▶ [Instruction]: Copy out all lines carrying the word "parts".
## start Material for the task
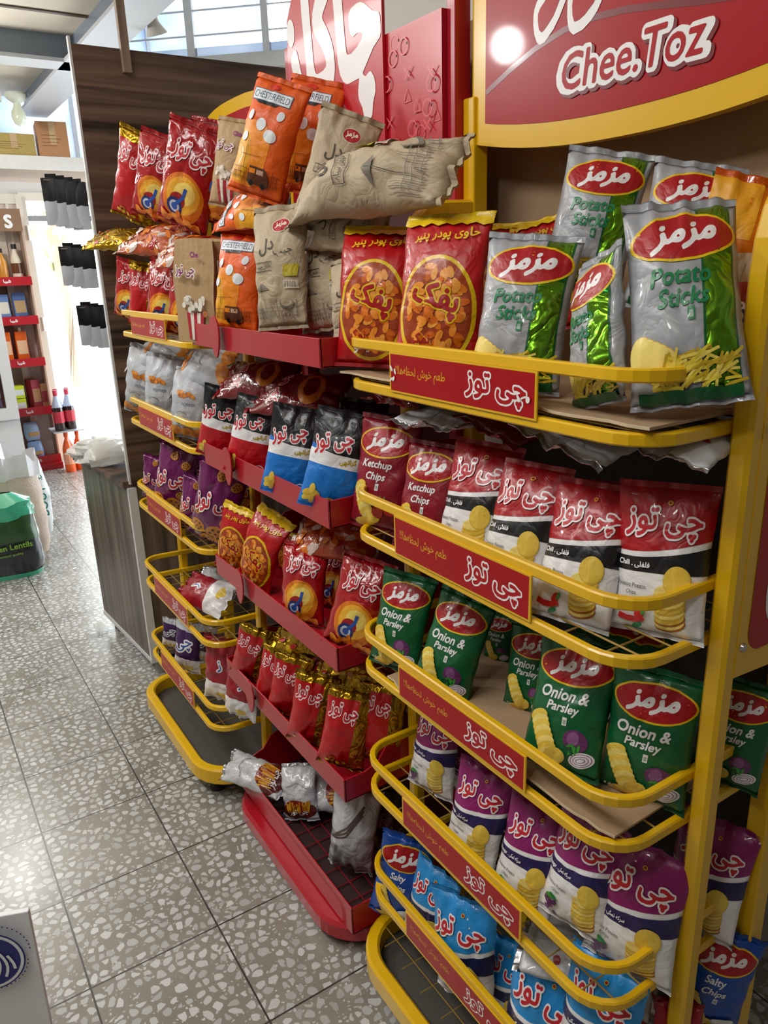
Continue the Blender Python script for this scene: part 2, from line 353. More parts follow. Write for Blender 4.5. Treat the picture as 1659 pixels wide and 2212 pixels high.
class Art:
    """flat print in packet units: x across (0 = middle), z up (0..1 over the packet height), stacked in layers"""
    def __init__(self): self.v = []; self.l = []; self.f = []; self.m = []; self.mats = []; self.n = 0; self.step = 1.0
    def mi(self, mat):
        if mat not in self.mats: self.mats.append(mat)
        return self.mats.index(mat)
    def put(self, vs, fs, mat):
        k = len(self.v); i = self.mi(mat); self.n += self.step
        self.v += list(vs); self.l += [self.n]*len(vs); self.f += [tuple(j+k for j in f) for f in fs]; self.m += [i]*len(fs)
        return self
    def poly(self, mat, pts):
        t = tessellate_polygon([[Vector((x, z, 0)) for x, z in pts]]); return self.put(pts, [tuple(q) for q in t], mat)
    def rect(self, mat, x0, z0, x1, z1): return self.poly(mat, [(x0, z0), (x1, z0), (x1, z1), (x0, z1)])
    def ell(self, mat, cx, cz, rx, rz, rot=0.0, n=28, a0=0.0, a1=2*PI):
        c, s = math.cos(rot), math.sin(rot); ts = [a0+(a1-a0)*i/(n if a1-a0 > 6.28 else n-1) for i in range(n)]
        return self.poly(mat, [(cx+c*rx*math.cos(t)-s*rz*math.sin(t), cz+s*rx*math.cos(t)+c*rz*math.sin(t)) for t in ts])
    def line(self, mat, pts, w):
        P = [Vector(p) for p in pts]; L_, R_ = [], []
        for i, p in enumerate(P):
            t = (P[min(i+1, len(P)-1)]-P[max(i-1, 0)]).normalized(); nn = Vector((-t.y, t.x))*w/2
            L_.append(tuple(p+nn)); R_.append(tuple(p-nn))
        n = len(P); return self.put(L_+R_, [(i, i+1, n+i+1, n+i) for i in range(n-1)], mat)
    def text(self, mat, s, cx, cz, h, rot=0.0, bold=0.0, soft=1, shear=0.0, wmax=None, stretch=1.0):
        vs, fs, asp = lettering(s, bold, soft); sx = h*stretch
        if wmax and asp*sx > wmax: sx = wmax/asp
        c, sn = math.cos(rot), math.sin(rot)
        q = [((x*sx+y*h*shear), y*h) for x, y in vs]
        return self.put([(cx+c*x-sn*y, cz+sn*x+c*y) for x, y in q], fs, mat)
    def logo(self, cx, cz, h, rot=0.0, inner=None, outer=None, wmax=None, s='چی توز', thin=False):
        """the two-tone name: letters over a fat outline"""
        inner = inner or film('c21c2c'); outer = outer or film('f1eef0')
        self.text(outer, s, cx, cz, h, rot, 0.092 if not thin else .07, 1, wmax=wmax); self.text(inner, s, cx, cz, h, rot, 0.032, 1, wmax=wmax); return self
    def cut(self, xs, zs):
        bm = bmesh.new(); vv = [bm.verts.new((x, l, z)) for (x, z), l in zip(self.v, self.l)]
        for f, m in zip(self.f, self.m):
            try: bf = bm.faces.new([vv[i] for i in f]); bf.material_index = m
            except ValueError: pass
        for ax, vals in ((0, xs), (2, zs)):
            for t in vals:
                co = [0, 0, 0]; co[ax] = t; no = [0, 0, 0]; no[ax] = 1
                bmesh.ops.bisect_plane(bm, geom=bm.verts[:]+bm.edges[:]+bm.faces[:], plane_co=co, plane_no=no, dist=1e-6)
        bmesh.ops.triangulate(bm, faces=[f for f in bm.faces if len(f.verts) > 4])
        bm.verts.index_update()
        V = np.array([v.co[:] for v in bm.verts]); F = [tuple(v.index for v in f.verts) for f in bm.faces]; Mi = [f.material_index for f in bm.faces]
        bm.free(); return V, F, Mi
    def flat(self, name, parent=None, dy=0.0004, mb=None, loc=(0, 0, 0)):
        """print lying on a flat face that looks towards local -Y"""
        mb = mb or MB(); base = len(mb.v)
        for i, m in enumerate(self.mats):
            fs = [f for f, k in zip(self.f, self.m) if k == i]
            used = sorted({j for f in fs for j in f}); mp = {j: q for q, j in enumerate(used)}
            out = []
            for f in fs:
                a, b, c = (Vector(self.v[f[0]]), Vector(self.v[f[1]]), Vector(self.v[f[2]]))
                cr = (b-a).cross(c-a) if False else (b.x-a.x)*(c.y-a.y)-(b.y-a.y)*(c.x-a.x)
                g = tuple(mp[j] for j in f); out.append(g if cr > 0 else g[::-1])
            mb.add([(loc[0]+self.v[j][0], loc[1]-dy*self.l[j], loc[2]+self.v[j][1]) for j in used], out, m)
        return mb
# ------------------------------------------------------------------ the room
terrazzo()
m = MB().b2((-2.6, -2.2, -0.05), (5.2, 7.12, 0), MATS['terrazzo_tiles'])
structure(m.obj('floor'))
cream = M('cream_panel', 'e4dac8', 0.6, nscale=6, var=0.05)
greymetal = M('grey_beam_paint', '76808c', 0.38, coat=0.2, nscale=12)
whitewall = M('white_wall_paint', 'd8d6d2', 0.6, nscale=5)
seam = M('brown_seam_strip', '5b4a3c', 0.5)
m = MB().b2((-2.6, -2.2, 2.85), (1.36, 7.1, 2.9), cream)
structure(m.obj('ceiling'))
m = MB().b2((-2.6, 4.80, 2.842), (1.30, 4.83, 2.852), seam); structure(m.obj('trim_1'))
m = MB().b2((-2.6, 5.22, 2.72), (1.30, 5.34, 2.85), greymetal); m.b2((-2.6, 5.18, 2.70), (1.30, 5.38, 2.72), M('pale_beam_flange', 'b9bcc0', 0.4)); structure(m.obj('beam_1'))
m = MB().b2((1.27, -2.2, 2.71), (1.36, 6.95, 2.98), greymetal)
m.b2((1.20, -2.2, 2.70), (1.42, 6.95, 2.72), M('pale_beam_flange')); m.b2((1.36, -2.2, 2.76), (1.40, 6.95, 2.80), M('pale_beam_flange'))
structure(m.obj('beam_2'))
structure(MB().b2((-2.6, -2.2, 0), (-2.5, 7.12, 2.9), M('fill_cutting_wall', '8e8880', .7, nscale=4)).obj('wall_left'))  # unseen left and back walls, coloured darker to cut bounced fill light
structure(MB().b2((-2.6, -2.3, 0), (5.2, -2.2, 4.0), M('fill_cutting_wall')).obj('wall_back'))
structure(MB().b2((1.42, -2.2, 0), (1.5, 2.8, 2.26), whitewall).obj('wall_right'))
structure(MB().b2((5.1, -2.2, 0), (5.2, 3.6, 4.0), whitewall).obj('wall_side'))
structure(MB().b2((1.36, -2.2, 4.0), (5.2, 7.2, 4.05), cream).obj('roof'))
structure(MB().b2((1.30, -2.2, 2.9), (1.36, 7.1, 4.0), whitewall).obj('wall_fascia'))
# far wall with the open doorway (x 1.17..2.2) and a frosted strip above the ledge
pinkboard = M('pale_lintel_board', 'd2c2b4', 0.6)
fw_ = MB().b2((-2.6, 7.02, 0), (1.12, 7.12, 2.24), whitewall).b2((2.25, 7.02, 0), (5.2, 7.12, 2.95), whitewall).b2((1.12, 7.02, 2.16), (2.25, 7.12, 2.24), whitewall)
fw_.b2((-2.6, 7.02, 2.24), (1.3, 7.12, 2.40), pinkboard).b2((1.3, 7.02, 2.24), (2.25, 7.12, 2.40), pinkboard).b2((-2.6, 7.02, 2.40), (0.95, 7.12, 2.9), whitewall)
structure(fw_.obj('wall_far'))
frost = bpy.data.materials.new('frosted_panel'); frost.use_nodes = True
fn = frost.node_tree; fn.nodes.clear(); fo = fn.nodes.new('ShaderNodeOutputMaterial'); ft = fn.nodes.new('ShaderNodeBsdfTranslucent'); fd = fn.nodes.new('ShaderNodeBsdfDiffuse'); fx = fn.nodes.new('ShaderNodeMixShader')
ftc = fn.nodes.new('ShaderNodeTexCoord'); fnz = fn.nodes.new('ShaderNodeTexNoise'); fnz.inputs['Scale'].default_value = 1.6; fcr = fn.nodes.new('ShaderNodeValToRGB')
fcr.color_ramp.elements[0].color = (0.42, 0.48, 0.58, 1); fcr.color_ramp.elements[1].color = (0.74, 0.78, 0.84, 1); fcr.color_ramp.elements[0].position = .35; fcr.color_ramp.elements[1].position = .65
fn.links.new(ftc.outputs['Object'], fnz.inputs['Vector']); fn.links.new(fnz.outputs['Fac'], fcr.inputs['Fac']); fn.links.new(fcr.outputs['Color'], ft.inputs['Color']); fn.links.new(fcr.outputs['Color'], fd.inputs['Color'])
fx.inputs[0].default_value = 0.35; fn.links.new(ft.outputs[0], fx.inputs[1]); fn.links.new(fd.outputs[0], fx.inputs[2]); fn.links.new(fx.outputs[0], fo.inputs['Surface'])
MATS['frosted_panel'] = frost
w1 = structure(MB().b2((0.95, 7.05, 2.40), (3.4, 7.07, 4.0), frost).obj('window_1'))
structure(MB().b2((0.95, 7.03, 2.98), (3.4, 7.08, 3.01), M('window_bar', 'b7bcc4', 0.4)).b2((1.62, 7.03, 2.4), (1.65, 7.08, 4.0), M('window_bar')).b2((2.3, 7.03, 2.4), (2.33, 7.08, 4.0), M('window_bar')).obj('window_bars', w1))
cr_ = MB()
for k in range(9): cr_.b2((0.60+k*.04, 7.0, 2.40), (0.622+k*.04, 7.03, 2.85), M('corrugated_white', 'cdd0cf', 0.5))
structure(cr_.obj('trim_2'))
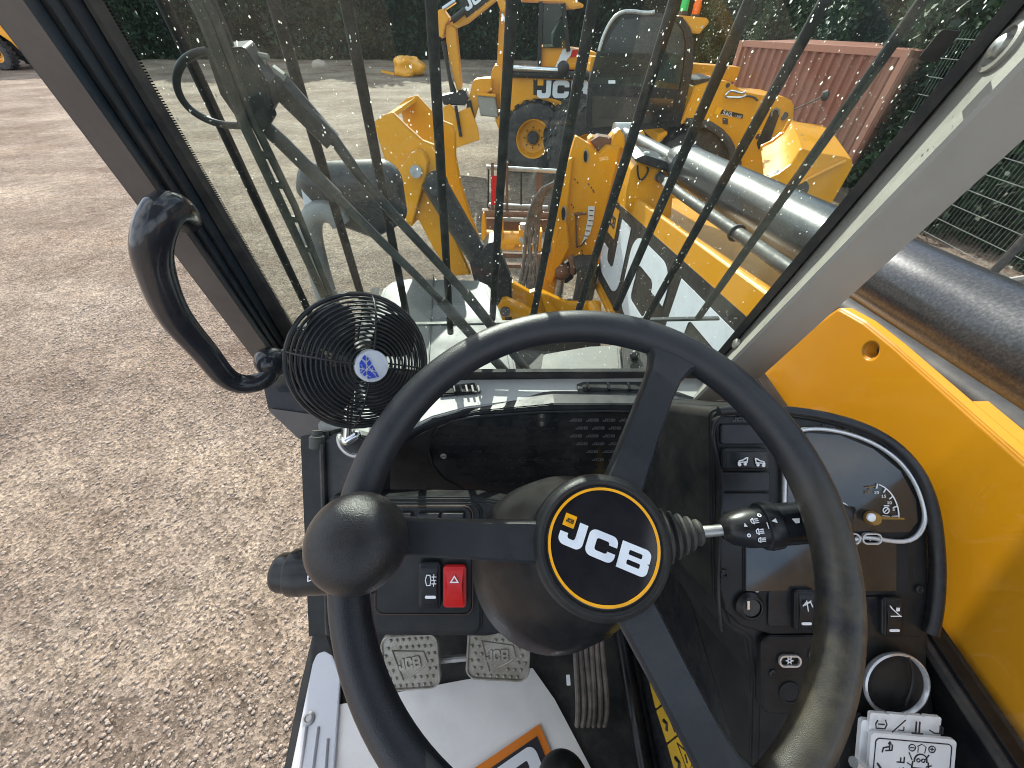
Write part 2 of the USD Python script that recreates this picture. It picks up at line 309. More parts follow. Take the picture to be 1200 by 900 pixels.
## end Material for the task
▶ [Reply to the exercise]:
Continue the Blender Python script for this scene: part 2, from line 353. More parts follow. Write for Blender 4.5. Treat the picture as 1659 pixels wide and 2212 pixels high.
Write part 2 of the USD Python script that recreates this picture. It picks up at line 309. More parts follow. Take the picture to be 1200 by 900 pixels.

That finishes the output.